▶ [Work to do]:
Extract only the first line of the listing and every line after it up to and including the one with "struct('trim_1', bs, M['splash'], 'beige". Omit the pictures.

------------------------------

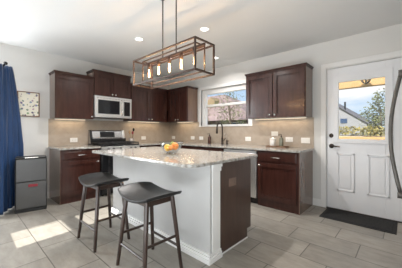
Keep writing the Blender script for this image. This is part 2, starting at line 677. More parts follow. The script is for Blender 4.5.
# baseboards
struct('baseboard_left', MB().box(0, 0.014, RY, YL - 0.01, 0, 0.09).box(0, 0.008, RY, YL - 0.01, 0.09, 0.105), M['trim'])
struct('baseboard_back', MB().box(XR + 0.004, XD - 0.082, -0.014, 0, 0, 0.09).box(XR + 0.004, XD - 0.082, -0.008, 0, 0.09, 0.105), M['trim'])

# backsplash (stone tile on both walls, cut round the window)
bs = MB()
bs.box(0, 0.008, YL - 0.02, -0.008, CT + 0.0005, UB - 0.001)
bs.box(0.0, WX0, -0.008, 0, CT + 0.0005, UB - 0.001)
bs.box(WX0, WX1, -0.008, 0, CT + 0.0005, WZ0)
bs.box(WX1, XR + 0.02, -0.008, 0, CT + 0.0005, UB - 0.001)
struct('trim_1', bs, M['splash'], 'beige stone tile backsplash')

# kitchen window: white frame, two sashes
w1 = MB()
fy0, fy1 = 0.03, 0.10
w1.box(WX0, WX0 + 0.105, fy0, fy1, WZ0, WZ1).box(WX1 - 0.055, WX1, fy0, fy1, WZ0, WZ1)
w1.box(WX0 + 0.105, WX1 - 0.055, fy0, fy1, WZ1 - 0.105, WZ1).box(WX0 + 0.105, WX1 - 0.055, fy0, fy1, WZ0, WZ0 + 0.03)
w1.box(WX0 + 0.105, WX1 - 0.055, fy0 + 0.01, fy1 - 0.01, 1.69, 1.738)
win = struct('window_1', w1, M['trim'], 'white kitchen window of two sashes', bevel=0.004)
struct('window_pane', MB().box(WX0 + 0.05, WX1 - 0.05, 0.066, 0.070, 1.735, WZ1 - 0.10), M['glass'], parent=win)
struct('window_pane', MB().box(WX0 + 0.05, WX1 - 0.05, 0.060, 0.064, WZ0 + 0.025, 1.693), M['glass'], parent=win)
struct('window_latch', MB().box(1.68, 1.74, 0.022, 0.04, 1.739, 1.752), M['nickel'], parent=win)
struct('trim_2', MB().box(WX0 - 0.06, WX0, -0.012, 0.03, WZ0 - 0.014, WZ1 + 0.07).box(WX1, WX1 + 0.06, -0.012, 0.03, WZ0 - 0.014, WZ1 + 0.07)
       .box(WX0, WX1, -0.012, 0.03, WZ1, WZ1 + 0.07).box(WX0 - 0.06, WX1 + 0.06, -0.022, 0.03, WZ0 - 0.014, WZ0), M['trim'],
       'white casing round the kitchen window', bevel=0.004)

# exterior door: casing, slab with framed glass and two lower panels
struct('trim_3', MB().box(XD - 0.08, XD - 0.012, -0.018, 0.0, 0, DH + 0.085).box(DX1 + 0.012, DX1 + 0.08, -0.018, 0, 0, DH + 0.085)
       .box(XD - 0.012, DX1 + 0.012, -0.018, 0.0, DH + 0.016, DH + 0.085)
       .box(XD - 0.02, XD - 0.006, 0, 0.11, 0, DH + 0.02).box(DX1 + 0.006, DX1 + 0.02, 0, 0.11, 0, DH + 0.02)
       .box(XD - 0.02, DX1 + 0.02, 0, 0.11, DH + 0.006, DH + 0.02), M['trim'], 'white casing round the exterior door', bevel=0.004)
dy0, dy1 = 0.012, 0.055
GX0, GX1, GZ0, GZ1 = XD + 0.145, XD + 0.769 - 0.09, 1.035, 1.865
dm = MB()
dm.box(XD, GX0, dy0, dy1, 0.012, DH).box(GX1, DX1, dy0, dy1, 0.012, DH)
dm.box(GX0, GX1, dy0, dy1, 0.012, GZ0).box(GX0, GX1, dy0, dy1, GZ1, DH)
# raised frame round the glass
for a in ((GX0 - 0.075, GX0 + 0.004, GZ0 - 0.055, GZ1 + 0.105), (GX1 - 0.004, GX1 + 0.075, GZ0 - 0.055, GZ1 + 0.105),
          (GX0, GX1, GZ0 - 0.055, GZ0 + 0.004), (GX0, GX1, GZ1 - 0.004, GZ1 + 0.105)):
    dm.box(a[0], a[1], -0.004, dy0, a[2], a[3])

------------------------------

▶ [Task solution]:
Keep writing the Blender script for this image. This is part 2, starting at line 677. More parts follow. The script is for Blender 4.5.
# baseboards
struct('baseboard_left', MB().box(0, 0.014, RY, YL - 0.01, 0, 0.09).box(0, 0.008, RY, YL - 0.01, 0.09, 0.105), M['trim'])
struct('baseboard_back', MB().box(XR + 0.004, XD - 0.082, -0.014, 0, 0, 0.09).box(XR + 0.004, XD - 0.082, -0.008, 0, 0.09, 0.105), M['trim'])

# backsplash (stone tile on both walls, cut round the window)
bs = MB()
bs.box(0, 0.008, YL - 0.02, -0.008, CT + 0.0005, UB - 0.001)
bs.box(0.0, WX0, -0.008, 0, CT + 0.0005, UB - 0.001)
bs.box(WX0, WX1, -0.008, 0, CT + 0.0005, WZ0)
bs.box(WX1, XR + 0.02, -0.008, 0, CT + 0.0005, UB - 0.001)
struct('trim_1', bs, M['splash'], 'beige stone tile backsplash')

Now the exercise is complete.